AB STRATEJİSİNDE DÖRT PLATFORMLU YENİ SÜREÇ

Türkiye'nin AB stratejisinde yeni bir süreç izlemeye başladığını anlatan Bağış, eskiden engel olan fasıllar nedeniyle biraz heveslerinin kırıldığını söyledi.

Bağış, bu yıldan itibaren belirledikleri dört platformdan oluşan stratejiye ilişkin şu bilgiyi verdi:

''Birinci platformda açılmış fasıllarla ilgili kapanması için yapılması gerekenleri normal süreçte ele alıyoruz. İkinci platforma gelince, Fransa Cumhurbaşkanı Sarkozy tarım faslını engelledi diye biz ülke nüfusunun neredeyse yüzde 25'inin gelir kaynağı olan tarımda ilerlemeyecek miyiz? Tabii ki tarımla ilgili gelişmeye yönelik çalışmalara devam ediyoruz. Üç tarafı denizlerle kaplı ülkemizde bugüne kadar bir Deniz Ürünleri Müdürlüğü bile olmamış. AB standartları çerçevesinde tarım faslını açabilmemiz için böyle bir müdürlük kurmamız gerekiyor. Kanununu hazırladık, bu sene Tarım ve Köyişleri Bakanlığının teşkilat yapısını değiştiriyoruz, Deniz Ürünleri Genel Müdürlüğünü kuruyoruz.

Bakanlığın adını da Tarım ve Gıda Bakanlığı olarak değiştiriyoruz. Onlar faslı açsa da açmasa da bu bizim kendi çıkarlarımız için gerekli. Bu AB sürecinde önemli olan fasıl açmak değil, önemli olan zihin açmak. Türkiye'de devleti çetelerin yönetmesini isteyenlerin, Avrupa'da Türkiye'ye karşı ön yargıları olanların zihinlerini açmamız lazım. Bunun için reformlara devam ediyoruz. Üçüncü platform, siyasi reformlar. Nasıl idam cezası kalktıysa Devlet Güvenlik Mahkemeleri kapatıldıysa bu reformları sürdürmeliyiz. Dördüncü platform ise iletişim.
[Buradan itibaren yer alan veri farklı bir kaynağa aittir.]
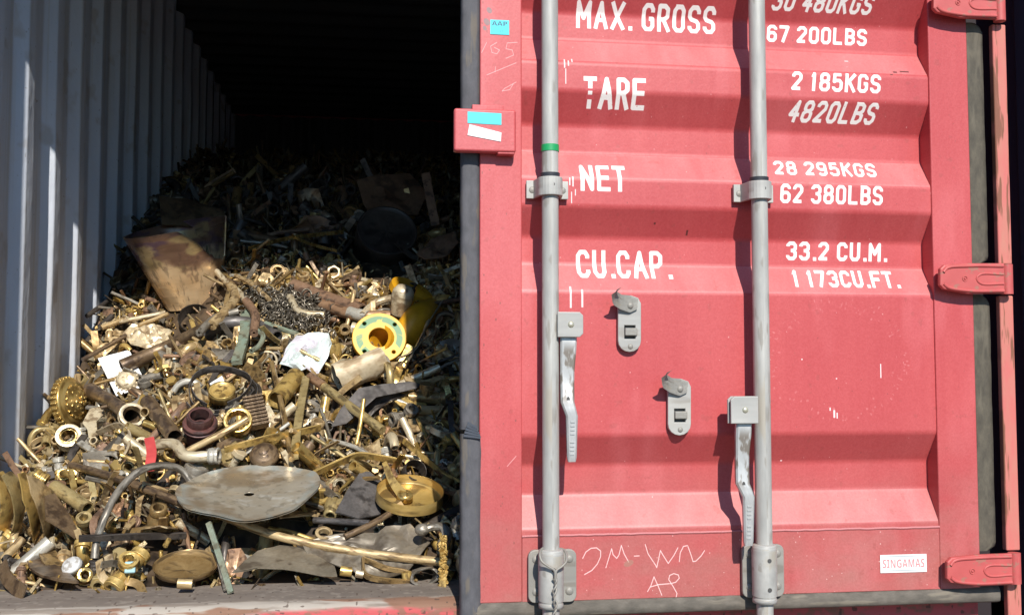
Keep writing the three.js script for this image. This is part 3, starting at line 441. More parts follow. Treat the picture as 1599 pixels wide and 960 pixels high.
// hinges
const hingeTex = dataTex(256, 128, (u, v) => { const n = fbm(u * 6, v * 4, 9, 4), r = smoothstep(fbm(u * 9, v * 6, 29, 4), 0.6, 0.75); return mixc(mixc([192, 90, 86], [174, 76, 74], n), [150, 110, 92], r * 0.7); });
const hingeMat = new THREE.MeshStandardMaterial({ map: hingeTex, roughness: 0.55 });
HY.forEach((y) => {
  const xr = atZ(1563, 437, 0.02).x, xl = atZ(1471, 437, 0.03).x, xb = atZ(1571, 437, 0.012).x, w = xr - xl;
  const o = [[xl + 0.006, y - 0.021], [xl + w * 0.42, y - 0.030], [xr, y - 0.029], [xr, y + 0.03], [xl + w * 0.45, y + 0.029], [xl + 0.008, y + 0.025], [xl, y + 0.018], [xl - 0.001, y - 0.014]];
  const g = plateShape(o, 0.012, 0.02, 0.003);
  const rib = (pts, r) => new THREE.TubeGeometry(new THREE.CatmullRomCurve3(pts.map((p) => V(p[0], p[1], 0.0315))), 24, r, 8).scale(1, 1, 1);
  const gs = [g, rib([[xl + 0.004, y - 0.012], [xl + 0.012, y - 0.019], [xl + w * 0.42, y - 0.0265], [xr, y - 0.0262]], 0.0038), rib([[xl + 0.004, y + 0.012], [xl + 0.012, y + 0.021], [xl + w * 0.45, y + 0.026], [xr, y + 0.0268]], 0.0038), rib([[xr, y - 0.011], [xl + w * 0.62, y - 0.0105], [xl + w * 0.56, y], [xl + w * 0.62, y + 0.0085], [xr, y + 0.009]], 0.0028)];
  gs.push(bx(xl + 0.03, xl + 0.06, y - 0.016, y + 0.016, 0.0005, 0.021));
  gs.forEach((q) => planarUV(q, xl, xr, y - 0.03, y + 0.03));
  const h = mesh('hinge_strap', gs.map(flat), hingeMat, door);
  mesh('hinge_bolt', [new THREE.TorusGeometry(0.0052, 0.0011, 6, 16).translate(xl + w * 0.37, y - 0.001, 0.0325), new THREE.SphereGeometry(0.0026, 8, 6).translate(xl + w * 0.37, y - 0.001, 0.032)], hingeMat, door);
  const br = new THREE.CylinderGeometry(0.0128, 0.0128, 0.064, 18).translate(xb, y, 0.016);
  mesh('hinge_barrel', br, hingeMat, door);
});
// keeper box that laps over the missing left door, with its two tapes
{
  const z = 0.03, a = atZ(709, 168, z), b = atZ(806, 238, z), mat = paint(paintCanvas(256, 192, a.x, b.x, b.y, a.y), [0.3, 0.3]);
  const g = bx(a.x, b.x, b.y, a.y, 0.006, z, 0.005); planarUV(g, a.x, b.x, b.y, a.y);
  const s0 = atZ(777, 234, z), s1 = atZ(806, 241, z), g2 = bx(s0.x, b.x - 0.002, s1.y, b.y + 0.01, 0.004, z - 0.003, 0.003); planarUV(g2, a.x, b.x, b.y, a.y);
  const t0 = atZ(737, 163, z - 0.01), t1 = atZ(786, 168, z - 0.01), g3 = bx(t0.x, t1.x, a.y - 0.004, t0.y, 0.006, z - 0.008, 0.002); planarUV(g3, a.x, b.x, b.y, a.y);
  mesh('lap_plate', [g, g2, g3].map(flat), mat, door);
  const quad = (name, pts, col, zz) => { const P = pts.map(([x, y]) => atZ(x, y, zz)); const s = new THREE.Shape(P.map((p) => new THREE.Vector2(p.x, p.y))); mesh(name, new THREE.ExtrudeGeometry(s, { depth: 0.0008, bevelEnabled: false }).translate(0, 0, zz - 0.0004), new THREE.MeshStandardMaterial({ color: new THREE.Color().setRGB(...col), roughness: 0.5 }), door); };
  quad('tape_strip', [[730, 174], [783, 177], [783, 195], [730, 192]], [0.06, 0.58, 0.62], z + 0.0006);
  quad('tape_strip', [[733, 194], [783, 207], [782, 221], [730, 211]], [0.8, 0.79, 0.78], z + 0.001);
}
// stickers
function sticker(name, x0, y0, x1, y1, w, h, draw, skew = 0) {
  const z = 0.0008, a = atZ(x0, y0, z), b = atZ(x1, y1, z), c = document.createElement('canvas'); c.width = w; c.height = h; draw(c.getContext('2d'), w, h);
  const t = new THREE.CanvasTexture(c); t.colorSpace = THREE.SRGBColorSpace;
  const g = bx(a.x, b.x, b.y, a.y, 0.0004, 0.0012); planarUV(g, a.x, b.x, b.y, a.y);
  mesh(name, g, new THREE.MeshStandardMaterial({ map: t, roughness: 0.5 }), door);
}
sticker('sticker', 765.5, 30.5, 795, 54.5, 240, 200, (g, w, h) => { g.fillStyle = 'rgb(56,206,212)'; g.fillRect(0, 0, w, h); g.fillStyle = 'rgb(24,70,96)'; g.font = 'bold 84px sans-serif'; g.textAlign = 'center'; g.save(); g.translate(w / 2, 80); g.scale(1.25, 1); g.fillText('AAP', 0, 0); g.restore(); g.font = 'bold 44px monospace'; g.fillStyle = 'rgba(24,90,110,0.75)'; g.fillText('-57', w / 2 + 6, 175); });
sticker('sticker', 1375, 866.5, 1448, 892.5, 730, 260, (g, w, h) => { g.fillStyle = 'rgb(232,229,224)'; g.fillRect(0, 0, w, h); g.fillStyle = 'rgb(120,138,142)'; g.fillRect(20, 22, w - 40, 9); g.fillRect(20, h - 34, w - 40, 9); g.fillStyle = 'rgb(216,138,138)'; g.textAlign = 'center'; g.font = 'bold 168px sans-serif'; g.save(); g.translate(w / 2, 190); g.scale((w - 60) / g.measureText('SINGAMAS').width, 1); g.fillText('SINGAMAS', 0, 0); g.restore(); });
// ---------------------------------------------------------------- scrap: metals
function metalTex(c0, c1, c2, s) {
  return dataTex(128, 128, (u, v) => { const n = fbm(u * 5, v * 5, s, 4, 5), k = smoothstep(fbm(u * 9, v * 9, s + 7, 4, 9), 0.5, 0.72), f = vnoise(u * 64, v * 64, s, 64); return mixc(mixc(c0, c1, clamp(n * 1.6 - 0.3, 0, 1)), c2, k * 0.75).map((q) => q + (f - 0.5) * 16); });
}
const metalRough = dataTex(128, 128, (u, v) => { const n = fbm(u * 7, v * 7, 303, 4, 7); const g = 110 + n * 150; return [g, g, g]; }, false);
const metalBump = dataTex(128, 128, (u, v) => { const n = (fbm(u * 8, v * 8, 403, 4, 8)) * 255; return [n, n, n]; }, false);
const metal = (c0, c1, c2, s, metalness = 0.42, rough = 0.58, extra = {}) => new THREE.MeshStandardMaterial({ map: metalTex(c0, c1, c2, s), metalness, roughness: rough, roughnessMap: metalRough, bumpMap: metalBump, bumpScale: 0.0012, ...extra });
const M = {
  tan: metal([210, 184, 140], [176, 147, 102], [110, 88, 62], 11),
  pale: metal([226, 212, 182], [198, 178, 142], [130, 108, 82], 12),
  yellow: metal([216, 184, 114], [186, 152, 84], [110, 88, 54], 13, 0.48, 0.48),
  gold: metal([222, 194, 128], [200, 166, 96], [136, 106, 58], 14, 0.75, 0.4),
  brown: metal([142, 118, 90], [112, 92, 70], [70, 55, 44], 15),
  rust: metal([152, 120, 94], [124, 96, 76], [82, 64, 52], 16, 0.25, 0.8),
  grey: metal([160, 152, 138], [128, 120, 108], [84, 76, 66], 17),
  zinc: metal([204, 198, 184], [174, 168, 154], [116, 106, 94], 18, 0.45, 0.55),
  copper: metal([184, 148, 116], [150, 114, 86], [96, 72, 56], 19, 0.45, 0.6),
  dark: metal([92, 84, 76], [66, 60, 56], [44, 40, 38], 20, 0.4, 0.6),
  slate: metal([112, 106, 102], [84, 80, 78], [58, 54, 52], 21, 0.35, 0.65),
  verd: metal([138, 154, 136], [142, 140, 118], [98, 90, 72], 22, 0.3, 0.7),
  olive: metal([188, 167, 118], [156, 135, 90], [94, 80, 56], 23, 0.4, 0.55),
  bronze: metal([178, 149, 102], [144, 116, 74], [84, 68, 48], 24, 0.48, 0.48),
};
const TONE = { tan: 'tan brass', pale: 'pale brass', yellow: 'yellow brass', gold: 'shiny golden brass', brown: 'brown metal', rust: 'rusty', grey: 'grey metal', zinc: 'silvery', copper: 'coppery', dark: 'dark metal', slate: 'slate grey', verd: 'greenish', olive: 'olive brass', bronze: 'bronze' };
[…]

Türkiye'de AB ile ilgili yanlış bilgiler var, Avrupa'da Türkiye ile ilgili yanlış bilgiler var, bunları düzeltmemiz gerekiyor.''

Toplantıya Kütahya Valisi Şükrü Kocatepe, AK Parti Kütahya Milletvekilleri Soner Aksoy, Hasan Fehmi Kinay, İsmail Hakkı Biçer, KÜTSO yöneticileri, iş adamları ve sivil toplum kuruluşlarının temsilcileri katıldı.

Bu arada, Bağış, toplantı öncesinde Güral Porselen firması bünyesinde cam ürünler alanında faaliyet gösteren fabrika ile 1. Organize Sanayi Bölgesindeki tesislerde incelemelerde bulundu.